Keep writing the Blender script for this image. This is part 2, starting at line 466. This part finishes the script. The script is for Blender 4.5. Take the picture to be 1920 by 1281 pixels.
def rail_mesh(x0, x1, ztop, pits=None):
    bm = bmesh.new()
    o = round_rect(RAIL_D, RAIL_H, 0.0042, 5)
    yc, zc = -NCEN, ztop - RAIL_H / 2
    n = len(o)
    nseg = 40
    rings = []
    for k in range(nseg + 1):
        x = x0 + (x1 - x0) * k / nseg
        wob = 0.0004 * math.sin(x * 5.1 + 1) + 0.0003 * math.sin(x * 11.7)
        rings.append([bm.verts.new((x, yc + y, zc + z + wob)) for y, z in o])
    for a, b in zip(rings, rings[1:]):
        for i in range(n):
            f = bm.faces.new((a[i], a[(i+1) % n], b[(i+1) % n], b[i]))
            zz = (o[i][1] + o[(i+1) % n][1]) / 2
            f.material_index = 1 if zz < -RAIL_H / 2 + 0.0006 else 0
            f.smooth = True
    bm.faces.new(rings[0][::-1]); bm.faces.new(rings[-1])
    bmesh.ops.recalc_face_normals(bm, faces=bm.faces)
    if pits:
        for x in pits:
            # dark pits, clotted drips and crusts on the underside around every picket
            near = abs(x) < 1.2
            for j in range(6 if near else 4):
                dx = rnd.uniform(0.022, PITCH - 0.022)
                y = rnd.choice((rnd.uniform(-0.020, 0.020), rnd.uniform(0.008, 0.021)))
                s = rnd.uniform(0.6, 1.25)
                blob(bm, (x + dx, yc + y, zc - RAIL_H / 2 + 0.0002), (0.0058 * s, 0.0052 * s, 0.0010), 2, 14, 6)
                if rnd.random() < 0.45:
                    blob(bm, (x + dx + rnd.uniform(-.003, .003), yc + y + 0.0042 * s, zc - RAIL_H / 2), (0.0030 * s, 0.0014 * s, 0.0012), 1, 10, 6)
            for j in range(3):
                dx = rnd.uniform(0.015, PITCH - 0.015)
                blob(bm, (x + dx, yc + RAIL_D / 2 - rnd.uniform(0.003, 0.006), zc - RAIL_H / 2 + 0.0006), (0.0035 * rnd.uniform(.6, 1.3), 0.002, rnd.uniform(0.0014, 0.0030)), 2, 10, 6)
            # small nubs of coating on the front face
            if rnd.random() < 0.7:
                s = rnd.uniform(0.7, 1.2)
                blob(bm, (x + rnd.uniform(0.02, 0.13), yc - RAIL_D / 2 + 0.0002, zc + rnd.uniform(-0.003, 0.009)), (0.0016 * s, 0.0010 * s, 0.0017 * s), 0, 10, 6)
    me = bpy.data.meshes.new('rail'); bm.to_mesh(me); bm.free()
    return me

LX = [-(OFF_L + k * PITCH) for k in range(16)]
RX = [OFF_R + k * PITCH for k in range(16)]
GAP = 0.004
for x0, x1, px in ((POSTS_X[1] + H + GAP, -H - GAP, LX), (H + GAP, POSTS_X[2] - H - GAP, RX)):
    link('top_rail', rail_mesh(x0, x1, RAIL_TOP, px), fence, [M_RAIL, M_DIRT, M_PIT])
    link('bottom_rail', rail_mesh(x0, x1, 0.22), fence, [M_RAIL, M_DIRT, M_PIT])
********
▶ **Work to complete**
Extract the listing in its entirety and repeat it exactly.

▶ **Solution to this problem**
Keep writing the Blender script for this image. This is part 2, starting at line 466. This part finishes the script. The script is for Blender 4.5. Take the picture to be 1920 by 1281 pixels.
def rail_mesh(x0, x1, ztop, pits=None):
    bm = bmesh.new()
    o = round_rect(RAIL_D, RAIL_H, 0.0042, 5)
    yc, zc = -NCEN, ztop - RAIL_H / 2
    n = len(o)
    nseg = 40
    rings = []
    for k in range(nseg + 1):
        x = x0 + (x1 - x0) * k / nseg
        wob = 0.0004 * math.sin(x * 5.1 + 1) + 0.0003 * math.sin(x * 11.7)
        rings.append([bm.verts.new((x, yc + y, zc + z + wob)) for y, z in o])
    for a, b in zip(rings, rings[1:]):
        for i in range(n):
            f = bm.faces.new((a[i], a[(i+1) % n], b[(i+1) % n], b[i]))
            zz = (o[i][1] + o[(i+1) % n][1]) / 2
            f.material_index = 1 if zz < -RAIL_H / 2 + 0.0006 else 0
            f.smooth = True
    bm.faces.new(rings[0][::-1]); bm.faces.new(rings[-1])
    bmesh.ops.recalc_face_normals(bm, faces=bm.faces)
    if pits:
        for x in pits:
            # dark pits, clotted drips and crusts on the underside around every picket
            near = abs(x) < 1.2
            for j in range(6 if near else 4):
                dx = rnd.uniform(0.022, PITCH - 0.022)
                y = rnd.choice((rnd.uniform(-0.020, 0.020), rnd.uniform(0.008, 0.021)))
                s = rnd.uniform(0.6, 1.25)
                blob(bm, (x + dx, yc + y, zc - RAIL_H / 2 + 0.0002), (0.0058 * s, 0.0052 * s, 0.0010), 2, 14, 6)
                if rnd.random() < 0.45:
                    blob(bm, (x + dx + rnd.uniform(-.003, .003), yc + y + 0.0042 * s, zc - RAIL_H / 2), (0.0030 * s, 0.0014 * s, 0.0012), 1, 10, 6)
            for j in range(3):
                dx = rnd.uniform(0.015, PITCH - 0.015)
                blob(bm, (x + dx, yc + RAIL_D / 2 - rnd.uniform(0.003, 0.006), zc - RAIL_H / 2 + 0.0006), (0.0035 * rnd.uniform(.6, 1.3), 0.002, rnd.uniform(0.0014, 0.0030)), 2, 10, 6)
            # small nubs of coating on the front face
            if rnd.random() < 0.7:
                s = rnd.uniform(0.7, 1.2)
                blob(bm, (x + rnd.uniform(0.02, 0.13), yc - RAIL_D / 2 + 0.0002, zc + rnd.uniform(-0.003, 0.009)), (0.0016 * s, 0.0010 * s, 0.0017 * s), 0, 10, 6)
    me = bpy.data.meshes.new('rail'); bm.to_mesh(me); bm.free()
    return me

LX = [-(OFF_L + k * PITCH) for k in range(16)]
RX = [OFF_R + k * PITCH for k in range(16)]
GAP = 0.004
for x0, x1, px in ((POSTS_X[1] + H + GAP, -H - GAP, LX), (H + GAP, POSTS_X[2] - H - GAP, RX)):
    link('top_rail', rail_mesh(x0, x1, RAIL_TOP, px), fence, [M_RAIL, M_DIRT, M_PIT])
    link('bottom_rail', rail_mesh(x0, x1, 0.22), fence, [M_RAIL, M_DIRT, M_PIT])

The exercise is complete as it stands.